NARRATOR:
Chris Johanson worked in the Mission in the 1990s, at the height of the dot-com boom. He witnessed firsthand the effects of wealth on the Mission and other working-class neighborhoods in the city. Johanson’s work was a conscious departure from the waste and consumption of the boom years—wood scraps, recycled paint, and other scavenged materials are familiar elements of his paintings and installation pieces. It led one critic to describe Johanson’s work as “One massive reclamation project.”
CHRIS JOHANSON:
I don’t think I’m a political artist, really, but politics are inseparable. But I will say that I’m a political artist, just to be not cool. So let’s say, “Yeah, I’m totally a political artist.” And I sell drawings for really cheap, because I don’t want to just be priced for millionaires, because I don’t think that millionaires are that interesting, really. You know?
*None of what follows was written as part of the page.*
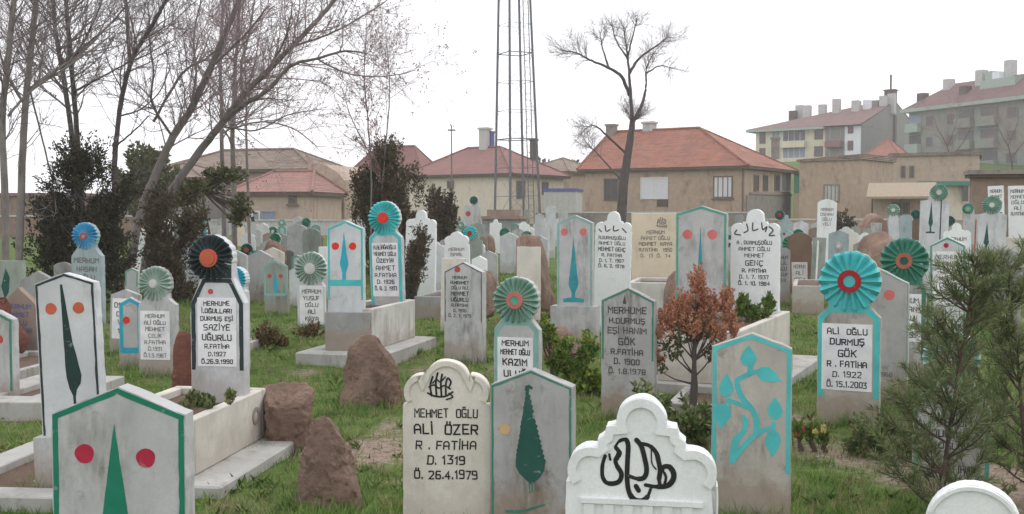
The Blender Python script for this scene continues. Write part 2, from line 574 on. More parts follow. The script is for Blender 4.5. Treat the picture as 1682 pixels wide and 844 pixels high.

But I definitely don’t think that the artist is sacred, and I don’t think that a particular piece of art is sacred at all. But I think, like, creativity is sacred.
NARRATOR:
Often, Johanson depicts the energy of city life, as well as the spiritual connections between people. Curator Janet Bishop:
JANET BISHOP:
I think that Chris is really energized by human beings, both as individuals and as interconnected members of society. The painting that we’re looking at that has all of these figures connected to this same black shape as though they all have something similar on their minds, and yet they’re not engaged with each other physically, they’re really looking past each other—outside the borders of the piece.